The abused word of the day is tragedy. This incredible word has a noble pedigree which lends to its every use an air of fatality* and greatness. It is unfortunately being eroded by the tendency to label mere accidents or disasters as tragedies. This is wrong. Let me tell you why.
If you can handle reading Chaucer, he has a fantastic definition:
Tragedy is to say a certain storie,
As olde bookes maken us memorie,
Of him that stood in great prosperitee
And is yfallen out of high degree
Into misery and endeth wretchedly.
He who is fallen out of high degree into misery and who ends wretchedly. Here are the keys to tragedy: a fall from a high position to a low, and death without having recovered from, and even resulting from, the misery of such a downfall. So a sad ending, certainly, but not merely sad or regrettable.

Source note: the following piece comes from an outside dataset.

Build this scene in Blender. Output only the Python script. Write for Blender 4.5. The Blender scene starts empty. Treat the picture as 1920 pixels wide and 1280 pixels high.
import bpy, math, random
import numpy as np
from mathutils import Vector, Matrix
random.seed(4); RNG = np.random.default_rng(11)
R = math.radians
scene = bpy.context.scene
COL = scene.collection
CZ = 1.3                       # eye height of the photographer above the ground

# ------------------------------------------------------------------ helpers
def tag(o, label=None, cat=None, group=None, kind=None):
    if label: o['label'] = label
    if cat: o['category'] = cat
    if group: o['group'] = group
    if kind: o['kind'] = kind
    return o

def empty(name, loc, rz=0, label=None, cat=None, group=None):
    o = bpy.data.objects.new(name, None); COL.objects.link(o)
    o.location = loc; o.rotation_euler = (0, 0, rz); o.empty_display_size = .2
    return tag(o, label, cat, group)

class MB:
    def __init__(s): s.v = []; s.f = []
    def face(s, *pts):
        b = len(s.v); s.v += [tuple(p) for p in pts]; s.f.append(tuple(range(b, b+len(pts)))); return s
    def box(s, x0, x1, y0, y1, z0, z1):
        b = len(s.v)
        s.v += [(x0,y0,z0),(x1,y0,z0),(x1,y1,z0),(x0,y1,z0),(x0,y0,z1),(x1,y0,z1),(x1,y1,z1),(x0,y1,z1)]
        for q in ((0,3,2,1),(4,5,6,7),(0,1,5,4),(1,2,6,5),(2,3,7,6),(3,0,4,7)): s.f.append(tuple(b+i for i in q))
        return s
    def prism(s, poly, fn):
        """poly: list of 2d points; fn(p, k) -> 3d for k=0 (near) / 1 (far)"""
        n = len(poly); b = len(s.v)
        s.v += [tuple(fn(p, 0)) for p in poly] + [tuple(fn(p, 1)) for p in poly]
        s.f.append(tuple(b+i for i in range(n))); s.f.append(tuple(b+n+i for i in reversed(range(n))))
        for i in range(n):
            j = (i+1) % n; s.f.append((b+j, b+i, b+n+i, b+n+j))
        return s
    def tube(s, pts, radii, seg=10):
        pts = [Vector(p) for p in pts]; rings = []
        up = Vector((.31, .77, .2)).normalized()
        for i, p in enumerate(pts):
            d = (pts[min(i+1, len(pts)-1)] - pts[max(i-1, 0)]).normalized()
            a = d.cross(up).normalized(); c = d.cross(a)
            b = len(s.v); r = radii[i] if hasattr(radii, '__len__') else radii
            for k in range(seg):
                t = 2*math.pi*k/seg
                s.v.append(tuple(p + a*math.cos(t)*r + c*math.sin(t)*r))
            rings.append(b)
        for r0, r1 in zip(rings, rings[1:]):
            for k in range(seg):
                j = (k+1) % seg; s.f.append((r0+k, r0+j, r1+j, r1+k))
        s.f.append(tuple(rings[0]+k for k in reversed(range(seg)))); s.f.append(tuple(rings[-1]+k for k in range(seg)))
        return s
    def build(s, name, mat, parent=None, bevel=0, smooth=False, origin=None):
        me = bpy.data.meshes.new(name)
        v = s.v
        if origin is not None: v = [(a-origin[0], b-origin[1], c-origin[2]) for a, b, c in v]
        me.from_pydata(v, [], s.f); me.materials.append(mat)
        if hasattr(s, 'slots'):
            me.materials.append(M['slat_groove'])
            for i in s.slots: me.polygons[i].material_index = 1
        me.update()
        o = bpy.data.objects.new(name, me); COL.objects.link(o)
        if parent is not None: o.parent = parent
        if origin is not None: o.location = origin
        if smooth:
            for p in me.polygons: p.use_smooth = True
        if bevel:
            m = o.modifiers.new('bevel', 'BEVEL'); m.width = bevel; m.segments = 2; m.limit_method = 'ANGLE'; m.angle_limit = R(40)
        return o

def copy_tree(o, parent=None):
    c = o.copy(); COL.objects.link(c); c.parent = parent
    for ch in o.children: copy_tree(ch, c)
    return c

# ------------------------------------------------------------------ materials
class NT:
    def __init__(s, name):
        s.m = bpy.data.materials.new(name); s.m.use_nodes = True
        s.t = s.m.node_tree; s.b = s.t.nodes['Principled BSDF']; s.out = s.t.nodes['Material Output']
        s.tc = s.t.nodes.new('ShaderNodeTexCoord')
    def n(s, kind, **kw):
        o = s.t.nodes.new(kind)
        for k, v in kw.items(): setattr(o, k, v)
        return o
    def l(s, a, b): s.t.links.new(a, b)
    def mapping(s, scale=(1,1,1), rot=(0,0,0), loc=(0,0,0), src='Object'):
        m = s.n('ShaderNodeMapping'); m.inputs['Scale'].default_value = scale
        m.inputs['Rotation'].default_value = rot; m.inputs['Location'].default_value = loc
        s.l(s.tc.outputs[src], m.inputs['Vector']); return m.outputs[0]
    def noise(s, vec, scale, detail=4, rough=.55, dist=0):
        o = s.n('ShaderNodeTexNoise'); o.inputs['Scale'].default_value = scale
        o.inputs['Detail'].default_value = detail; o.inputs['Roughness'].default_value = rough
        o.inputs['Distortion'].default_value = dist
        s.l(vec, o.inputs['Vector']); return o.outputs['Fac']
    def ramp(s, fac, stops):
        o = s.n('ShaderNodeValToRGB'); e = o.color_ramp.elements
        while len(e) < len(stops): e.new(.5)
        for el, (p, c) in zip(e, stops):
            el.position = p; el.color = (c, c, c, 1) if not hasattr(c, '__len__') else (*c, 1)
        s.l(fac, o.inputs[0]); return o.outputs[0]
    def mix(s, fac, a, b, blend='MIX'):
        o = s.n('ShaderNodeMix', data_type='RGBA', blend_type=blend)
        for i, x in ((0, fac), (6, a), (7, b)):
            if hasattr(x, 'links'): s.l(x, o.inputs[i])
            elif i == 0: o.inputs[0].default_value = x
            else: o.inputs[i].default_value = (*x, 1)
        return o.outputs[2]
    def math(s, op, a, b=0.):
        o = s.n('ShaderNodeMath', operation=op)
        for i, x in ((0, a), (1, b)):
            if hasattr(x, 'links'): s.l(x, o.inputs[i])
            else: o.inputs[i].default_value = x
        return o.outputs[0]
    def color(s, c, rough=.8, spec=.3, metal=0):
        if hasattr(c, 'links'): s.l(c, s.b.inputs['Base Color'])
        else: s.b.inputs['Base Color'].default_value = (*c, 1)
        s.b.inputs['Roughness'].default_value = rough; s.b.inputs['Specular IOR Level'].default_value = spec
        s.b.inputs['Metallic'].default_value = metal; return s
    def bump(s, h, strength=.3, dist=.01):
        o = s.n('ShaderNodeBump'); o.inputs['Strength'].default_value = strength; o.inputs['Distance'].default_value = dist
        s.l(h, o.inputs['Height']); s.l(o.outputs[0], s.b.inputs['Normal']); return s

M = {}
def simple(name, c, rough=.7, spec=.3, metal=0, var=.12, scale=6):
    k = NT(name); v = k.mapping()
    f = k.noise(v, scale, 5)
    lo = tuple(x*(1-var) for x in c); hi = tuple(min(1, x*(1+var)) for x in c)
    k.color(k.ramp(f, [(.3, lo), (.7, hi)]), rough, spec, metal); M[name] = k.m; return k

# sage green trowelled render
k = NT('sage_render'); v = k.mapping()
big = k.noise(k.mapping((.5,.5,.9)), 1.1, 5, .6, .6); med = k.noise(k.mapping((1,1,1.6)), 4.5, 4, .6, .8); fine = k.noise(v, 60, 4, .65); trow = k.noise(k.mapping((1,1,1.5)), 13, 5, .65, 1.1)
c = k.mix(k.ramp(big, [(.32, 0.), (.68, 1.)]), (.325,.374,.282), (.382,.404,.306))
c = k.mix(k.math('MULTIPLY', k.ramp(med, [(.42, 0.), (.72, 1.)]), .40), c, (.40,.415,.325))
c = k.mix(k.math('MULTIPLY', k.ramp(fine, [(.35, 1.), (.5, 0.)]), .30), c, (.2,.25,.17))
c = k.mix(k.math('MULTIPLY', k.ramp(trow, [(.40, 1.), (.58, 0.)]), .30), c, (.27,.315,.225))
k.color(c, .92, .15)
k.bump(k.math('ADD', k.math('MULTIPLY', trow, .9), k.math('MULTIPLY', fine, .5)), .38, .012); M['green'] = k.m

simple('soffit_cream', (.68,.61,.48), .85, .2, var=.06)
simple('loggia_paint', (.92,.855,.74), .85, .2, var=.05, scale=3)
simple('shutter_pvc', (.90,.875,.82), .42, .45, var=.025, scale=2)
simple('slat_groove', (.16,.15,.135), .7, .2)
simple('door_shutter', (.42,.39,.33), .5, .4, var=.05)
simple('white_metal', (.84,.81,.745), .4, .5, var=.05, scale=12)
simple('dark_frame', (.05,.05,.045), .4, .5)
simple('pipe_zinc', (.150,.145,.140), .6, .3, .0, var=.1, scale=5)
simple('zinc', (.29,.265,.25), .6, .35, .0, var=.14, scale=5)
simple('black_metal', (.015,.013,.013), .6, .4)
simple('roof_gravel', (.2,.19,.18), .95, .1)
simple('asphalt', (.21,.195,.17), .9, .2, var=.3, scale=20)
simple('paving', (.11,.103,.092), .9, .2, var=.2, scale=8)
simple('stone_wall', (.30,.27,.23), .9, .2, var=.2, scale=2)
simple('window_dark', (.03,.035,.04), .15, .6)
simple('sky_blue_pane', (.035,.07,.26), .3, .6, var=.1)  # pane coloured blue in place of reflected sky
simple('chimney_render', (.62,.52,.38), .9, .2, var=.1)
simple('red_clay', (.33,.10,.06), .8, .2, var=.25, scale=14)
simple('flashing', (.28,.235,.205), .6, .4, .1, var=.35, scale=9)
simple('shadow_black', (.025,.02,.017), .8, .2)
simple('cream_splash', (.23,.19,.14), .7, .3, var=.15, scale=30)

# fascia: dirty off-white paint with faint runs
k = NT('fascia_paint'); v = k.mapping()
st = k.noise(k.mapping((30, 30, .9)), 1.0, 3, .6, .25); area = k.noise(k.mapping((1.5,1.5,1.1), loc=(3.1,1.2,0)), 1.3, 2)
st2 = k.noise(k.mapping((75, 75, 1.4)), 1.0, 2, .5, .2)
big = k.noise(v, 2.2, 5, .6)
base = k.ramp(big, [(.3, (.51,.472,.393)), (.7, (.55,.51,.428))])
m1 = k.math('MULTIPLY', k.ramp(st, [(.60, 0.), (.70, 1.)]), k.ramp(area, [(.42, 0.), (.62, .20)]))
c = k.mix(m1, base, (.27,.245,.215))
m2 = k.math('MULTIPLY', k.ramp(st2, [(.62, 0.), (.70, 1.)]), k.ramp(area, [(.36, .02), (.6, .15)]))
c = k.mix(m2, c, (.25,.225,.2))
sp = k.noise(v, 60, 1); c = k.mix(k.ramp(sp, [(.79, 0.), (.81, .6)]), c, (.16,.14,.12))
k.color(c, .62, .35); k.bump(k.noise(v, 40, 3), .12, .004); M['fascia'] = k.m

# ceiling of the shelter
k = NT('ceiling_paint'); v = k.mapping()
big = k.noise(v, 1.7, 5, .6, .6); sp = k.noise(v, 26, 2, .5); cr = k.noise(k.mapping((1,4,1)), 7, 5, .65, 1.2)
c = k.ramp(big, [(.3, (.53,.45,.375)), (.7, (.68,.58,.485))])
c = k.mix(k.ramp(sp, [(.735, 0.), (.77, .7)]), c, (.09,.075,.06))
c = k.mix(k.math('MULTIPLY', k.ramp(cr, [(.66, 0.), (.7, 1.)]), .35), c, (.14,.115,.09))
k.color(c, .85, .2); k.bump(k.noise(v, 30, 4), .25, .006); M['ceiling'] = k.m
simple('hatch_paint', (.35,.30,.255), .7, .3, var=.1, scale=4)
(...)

I had the luck to be taught Greek Tragedy by a man who had both a vast knowledge of his subject and a rubber-limbed knack for physical comedy. So he said, with much leaping about: "A car accident is not, you know, a tragedy. If I were to raise my arms to the sky [he did so] and declare to the universe that I can drive FASTER THAN THE VERY GODS!!!! Then, then if I had an accident, that would be a tragedy. Because obviously the gods would have struck me down for my hubris."
So you see there is this implied sense of being pushed down by a vast hand. Of course we may struggle with the notion of whether it was fair or justified, whether we are just the gods' tennis balls, etc., but the event, however wretched, has marked the victim as worthy of the gods' attentions. The universe didn't just roll over and crush that person in its sleep, it sought him out, and looked at him, and squashed him. That makes him pretty special. Even Great, in the human order of things.
We all want to embiggen our lives with the notion that Fate knows us and would recognize us in the street. We're all special, in some way or other. But we can't all be Great.
* The state of being fatal, as in "proceeding from destiny."